Владимир Куриленко вспоминал: «К наивной, но дерзкой по тем временам форме протеста прибег в десятом классе Андрей. Однажды он появился перед нами в пальто-букле, весьма потертом, но все же элегантном, в шляпе и с трехметровым шарфом, обмотанным вокруг шеи. Но главный сюрприз ждал нас в классе, куда Андрей вошел в желтом пиджаке, зеленых брюках и оранжевом галстуке. В руках он держал пузатый кожаный портфель. Мы встретили его появление смехом и аплодисментами. Он как бы говорил своим видом: «Я хочу быть Личностью, я могу одеваться так, как мне нравится, я хочу думать так, как могу, я должен жить так, как хочу».

Это было, безусловно, проявлением брутальной подростковой мужественности как интуитивное противостояние женскому мироощущению (пришедшему от матери, бабушки и сестры), которое парадоксальным образом видело идеального мужчину таким – непреклонным, суровым, свободным, но при этом рефлексирующим, не уверенным в себе, истеричным и даже жестоким.

По воспоминаниям одноклассников, в школу к Андрею иногда приходил Арсений Александрович. Они беседовали во время перемены в вестибюле, отец говорил, сын слушал, после чего «Андрей уходил в себя, молчал и нам ничего не рассказывал». Вполне возможно, что это были разговоры о некоей Т.П., чья фотография в ту пору висела в комнате Андрея и Марины в 1-м Щипковском переулке. Результатом этих бесед, а впоследствии и переписки стало письмо, написанное Арсением своему сыну в июле 1950 года.

«Дорогой Андрюша.

Твое письмо очень тронуло меня тем, что ты так любовно и нежно доверил мне свою тайну.

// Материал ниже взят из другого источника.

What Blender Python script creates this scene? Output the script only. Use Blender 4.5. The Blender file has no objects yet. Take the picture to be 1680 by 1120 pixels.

Я совсем не думаю, что ты маленький, наоборот, я знаю, что ты уже вырос, но знаю, кроме этого, что ты очень неопытен в серьезных делах, что характер твой не устоялся еще – и не мог устояться, потому что характер вырабатывается в обстановке тревоги, столкновений с тем, что нужно преодолеть, с бедой, которую нужно сломить, изжить, из которой нужно выскочить; мальчик тем скорее становится юношей, а юноша мужчиной, чем труднее были детство и юность.

За тебя (а не ты) перетирала твои камни мама, и детство твое и отрочество могло быть и печальным, но не трудным. В твоем возрасте я был опытнее тебя, потому что рос в более трудное время… у меня было нечто, что меня спасло и было моей верной путеводной звездой: неукротимая страсть к поэзии… здесь у меня была железная дисциплина… мама помнит трудолюбие, усидчивость, огнеупорность, с которыми я поэзией занимался; вот что было моей школой жизненной и что дает возможность мне не стыдиться самого себя…

А теперь – о твоей влюбленности… У нас (у меня, я предполагаю, что и у тебя) есть склонность бросаться стремглав в любую пропасть… Мы перестаем думать о чем-нибудь другом, и наше поле зрения суживается настолько, что мы больше ничего, кроме колодца, в который нам хочется броситься, не видим.

Ради Бога, не пытайся жениться. Сначала немножко хоть перебесись… это я пишу тебе, оснащенный опытом – и иначе не бывает и не может быть…

Не надо, чтобы любовь тебя делала тряпкой и еще более слабым листком, уж совсем неспособным к сопротивлению. Любовь великая сила и великий организатор юношеских сил; не надо превращать любовь в страсть, в бешенство, в самозабвение, я буду счастлив, если твоя влюбленность окажется любовью, а не чумой, опустошающей душу…»

В этом же году Арсений Александрович Тарковский развелся с Антониной Александровной Бохоновой и вскоре женился на переводчице и литературном работнике Татьяне Алексеевне Озерской. И мы, конечно, не можем знать, каким образом сложились в голове подростка Тарковского содержание отцовского письма и события из отцовской жизни.